Copy each line that holds "from".
**** DATA BLOCK
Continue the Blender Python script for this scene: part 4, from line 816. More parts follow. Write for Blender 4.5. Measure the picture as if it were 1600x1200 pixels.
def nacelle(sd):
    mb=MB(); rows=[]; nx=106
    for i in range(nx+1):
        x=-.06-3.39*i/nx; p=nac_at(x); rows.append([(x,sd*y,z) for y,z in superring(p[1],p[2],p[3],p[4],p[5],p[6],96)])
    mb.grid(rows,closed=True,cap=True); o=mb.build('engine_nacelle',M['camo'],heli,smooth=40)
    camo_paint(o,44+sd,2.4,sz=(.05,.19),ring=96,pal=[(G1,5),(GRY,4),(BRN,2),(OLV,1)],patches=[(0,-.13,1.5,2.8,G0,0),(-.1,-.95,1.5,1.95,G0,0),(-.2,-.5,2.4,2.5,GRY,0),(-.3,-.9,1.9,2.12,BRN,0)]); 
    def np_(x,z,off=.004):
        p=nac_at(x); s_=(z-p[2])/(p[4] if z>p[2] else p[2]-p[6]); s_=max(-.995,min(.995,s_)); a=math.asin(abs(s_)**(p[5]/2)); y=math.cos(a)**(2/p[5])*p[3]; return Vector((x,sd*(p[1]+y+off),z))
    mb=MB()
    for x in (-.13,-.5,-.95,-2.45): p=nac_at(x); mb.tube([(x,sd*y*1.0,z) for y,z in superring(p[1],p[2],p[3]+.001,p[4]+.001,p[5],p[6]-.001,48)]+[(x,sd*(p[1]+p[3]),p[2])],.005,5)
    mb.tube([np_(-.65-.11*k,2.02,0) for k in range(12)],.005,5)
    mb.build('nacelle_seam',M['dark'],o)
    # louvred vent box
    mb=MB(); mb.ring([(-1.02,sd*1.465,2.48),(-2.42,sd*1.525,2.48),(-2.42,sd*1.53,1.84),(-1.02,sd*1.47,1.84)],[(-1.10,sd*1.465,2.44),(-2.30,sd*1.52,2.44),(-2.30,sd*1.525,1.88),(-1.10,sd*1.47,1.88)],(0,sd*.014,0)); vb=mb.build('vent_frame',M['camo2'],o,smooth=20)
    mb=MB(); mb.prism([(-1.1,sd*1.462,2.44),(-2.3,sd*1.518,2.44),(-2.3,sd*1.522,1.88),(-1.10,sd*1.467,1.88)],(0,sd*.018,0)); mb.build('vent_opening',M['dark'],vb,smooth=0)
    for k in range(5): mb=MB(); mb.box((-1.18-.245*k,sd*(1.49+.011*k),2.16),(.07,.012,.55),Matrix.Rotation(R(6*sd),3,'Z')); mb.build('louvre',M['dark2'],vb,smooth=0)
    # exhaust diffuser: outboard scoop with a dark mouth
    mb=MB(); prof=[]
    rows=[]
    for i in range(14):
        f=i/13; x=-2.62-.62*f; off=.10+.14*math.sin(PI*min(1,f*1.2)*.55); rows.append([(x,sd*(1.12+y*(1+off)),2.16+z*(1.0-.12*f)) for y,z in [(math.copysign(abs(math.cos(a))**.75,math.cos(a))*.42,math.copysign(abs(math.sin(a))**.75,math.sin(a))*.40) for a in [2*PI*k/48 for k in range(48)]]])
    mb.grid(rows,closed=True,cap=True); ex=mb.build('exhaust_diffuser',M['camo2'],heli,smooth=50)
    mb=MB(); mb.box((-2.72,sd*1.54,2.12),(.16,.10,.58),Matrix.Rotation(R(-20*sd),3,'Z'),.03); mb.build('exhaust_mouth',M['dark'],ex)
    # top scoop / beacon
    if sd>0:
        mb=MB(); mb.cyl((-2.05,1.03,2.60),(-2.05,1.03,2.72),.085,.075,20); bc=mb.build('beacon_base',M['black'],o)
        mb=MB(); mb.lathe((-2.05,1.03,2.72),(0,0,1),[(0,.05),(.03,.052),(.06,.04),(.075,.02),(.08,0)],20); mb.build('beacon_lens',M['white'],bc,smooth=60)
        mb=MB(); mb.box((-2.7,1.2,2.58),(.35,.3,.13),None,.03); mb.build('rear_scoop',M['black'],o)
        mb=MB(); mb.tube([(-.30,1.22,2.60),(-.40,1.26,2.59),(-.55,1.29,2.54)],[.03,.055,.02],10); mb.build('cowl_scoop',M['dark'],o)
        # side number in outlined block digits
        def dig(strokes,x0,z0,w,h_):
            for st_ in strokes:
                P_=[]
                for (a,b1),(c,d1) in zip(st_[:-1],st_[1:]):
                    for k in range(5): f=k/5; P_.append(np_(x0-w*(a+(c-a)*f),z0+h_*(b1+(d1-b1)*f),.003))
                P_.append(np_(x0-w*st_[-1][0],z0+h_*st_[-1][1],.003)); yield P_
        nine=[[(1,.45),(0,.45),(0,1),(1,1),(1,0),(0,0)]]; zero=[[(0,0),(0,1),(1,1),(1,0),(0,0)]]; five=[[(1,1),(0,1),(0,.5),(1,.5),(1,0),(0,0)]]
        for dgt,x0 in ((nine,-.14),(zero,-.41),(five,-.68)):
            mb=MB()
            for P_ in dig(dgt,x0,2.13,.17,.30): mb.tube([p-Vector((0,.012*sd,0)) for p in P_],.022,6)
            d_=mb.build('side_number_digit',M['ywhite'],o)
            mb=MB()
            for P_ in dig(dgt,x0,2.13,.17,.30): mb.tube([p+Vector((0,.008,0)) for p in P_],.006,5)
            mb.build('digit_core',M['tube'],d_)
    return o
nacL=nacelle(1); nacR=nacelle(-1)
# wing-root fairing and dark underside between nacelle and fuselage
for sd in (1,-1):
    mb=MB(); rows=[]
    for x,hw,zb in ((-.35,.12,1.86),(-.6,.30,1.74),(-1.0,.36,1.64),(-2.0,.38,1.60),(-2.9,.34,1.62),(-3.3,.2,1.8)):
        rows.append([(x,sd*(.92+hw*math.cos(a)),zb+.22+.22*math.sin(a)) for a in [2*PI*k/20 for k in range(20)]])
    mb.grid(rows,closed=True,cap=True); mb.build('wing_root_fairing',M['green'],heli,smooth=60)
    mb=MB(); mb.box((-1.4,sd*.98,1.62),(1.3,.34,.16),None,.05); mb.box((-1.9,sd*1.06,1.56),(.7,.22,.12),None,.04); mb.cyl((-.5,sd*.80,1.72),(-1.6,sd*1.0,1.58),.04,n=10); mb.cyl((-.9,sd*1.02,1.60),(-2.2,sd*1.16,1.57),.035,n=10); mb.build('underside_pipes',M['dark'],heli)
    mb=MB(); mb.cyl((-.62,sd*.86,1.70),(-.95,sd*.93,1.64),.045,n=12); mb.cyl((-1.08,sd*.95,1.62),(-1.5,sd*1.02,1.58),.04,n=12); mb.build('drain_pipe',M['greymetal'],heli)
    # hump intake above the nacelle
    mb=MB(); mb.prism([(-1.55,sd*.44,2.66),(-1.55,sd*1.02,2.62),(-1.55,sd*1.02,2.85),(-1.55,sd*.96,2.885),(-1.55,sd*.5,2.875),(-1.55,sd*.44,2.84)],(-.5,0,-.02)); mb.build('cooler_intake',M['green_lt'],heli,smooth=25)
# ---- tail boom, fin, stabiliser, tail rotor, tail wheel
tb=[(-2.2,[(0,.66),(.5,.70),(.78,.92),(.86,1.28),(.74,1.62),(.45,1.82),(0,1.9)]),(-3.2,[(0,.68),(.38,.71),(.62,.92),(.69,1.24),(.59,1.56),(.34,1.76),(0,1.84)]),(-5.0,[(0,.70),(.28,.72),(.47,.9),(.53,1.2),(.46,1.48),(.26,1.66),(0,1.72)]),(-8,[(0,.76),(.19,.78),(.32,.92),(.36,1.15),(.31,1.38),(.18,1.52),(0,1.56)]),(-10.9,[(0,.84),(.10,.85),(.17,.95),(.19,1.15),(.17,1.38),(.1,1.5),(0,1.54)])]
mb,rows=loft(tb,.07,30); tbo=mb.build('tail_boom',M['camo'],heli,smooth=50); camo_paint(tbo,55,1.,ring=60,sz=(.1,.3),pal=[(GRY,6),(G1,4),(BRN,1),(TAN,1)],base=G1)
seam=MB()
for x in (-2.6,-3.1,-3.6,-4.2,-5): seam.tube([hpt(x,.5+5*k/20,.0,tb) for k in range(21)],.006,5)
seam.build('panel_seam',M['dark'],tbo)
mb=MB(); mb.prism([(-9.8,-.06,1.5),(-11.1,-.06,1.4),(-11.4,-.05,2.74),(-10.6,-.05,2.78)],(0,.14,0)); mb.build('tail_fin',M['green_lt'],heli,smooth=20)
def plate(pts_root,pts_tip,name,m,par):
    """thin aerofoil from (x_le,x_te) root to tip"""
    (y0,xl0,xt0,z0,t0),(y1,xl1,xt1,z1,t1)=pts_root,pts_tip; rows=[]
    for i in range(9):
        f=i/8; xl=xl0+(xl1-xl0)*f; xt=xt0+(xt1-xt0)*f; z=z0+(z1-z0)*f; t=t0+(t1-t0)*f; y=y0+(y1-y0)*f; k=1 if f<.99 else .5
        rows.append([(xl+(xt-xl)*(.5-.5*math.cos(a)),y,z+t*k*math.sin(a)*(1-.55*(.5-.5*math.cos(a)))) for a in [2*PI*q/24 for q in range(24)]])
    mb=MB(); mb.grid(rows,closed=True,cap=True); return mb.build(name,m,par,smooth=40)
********
**FINAL ANSWER**
Continue the Blender Python script for this scene: part 4, from line 816. More parts follow. Write for Blender 4.5. Measure the picture as if it were 1600x1200 pixels.
    """thin aerofoil from (x_le,x_te) root to tip"""